3. A filament lamp as claimed in claim 1, characterized in that the filament forming the coil (3) having the larger diameter has a larger thickness than the filament forming the coil (4) having the smaller diameter.

4. A filament lamp as claimed in claim 1, characterized in that the coil (4) having the smaller diameter is longer then the coil (3) having the larger diameter.

5. A filament lamp as claimed in claim 4, characterized in that the coil (3) having the larger diameter surrounds one end of the coil (4) having the smaller diameter over a length equal to the length of the coil (3) having the larger diameter.

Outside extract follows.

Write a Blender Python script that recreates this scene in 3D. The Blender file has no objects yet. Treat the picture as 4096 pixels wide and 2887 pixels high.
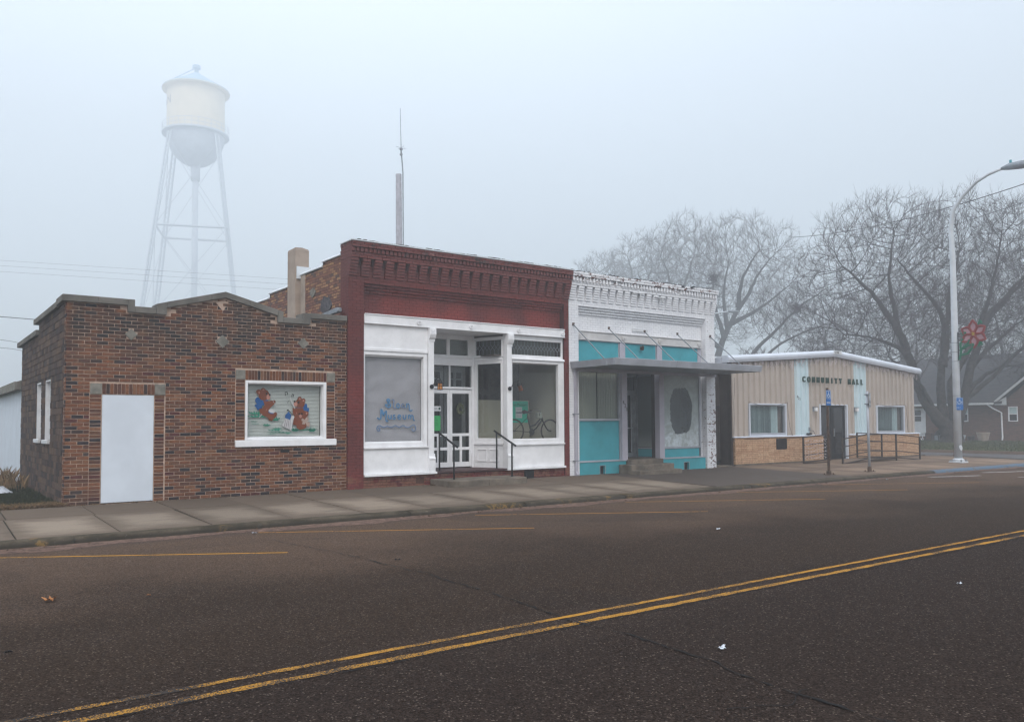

6. A filament lamp as claimed in claim 1, characterized in that it is a halogen lamp.

7. A lamp assembly comprising a filament lamp (1,2) and a reflector (14) for producing a diverging beam of light radiation, whereby the filament lamp comprises a sealed transparent vessel (1) containing a coiled filament and conductive means (5,6,7;8,9,10;11,12,13) for supplying electric power to the coil, characterized in that the transparent vessel (1) contains two coils (3,4), both positioned coaxially with respect to the reflector (14), and in that the two coils (3,4) has different diameters, and in that at least a portion of the coil (3) having the larger diameter surrounds at least a portion of the coil (4) having the smaller diameter.

8. A lamp assembly as claimed in claim 7, characterized in that the reflector (14) is a substantially parabolic reflector.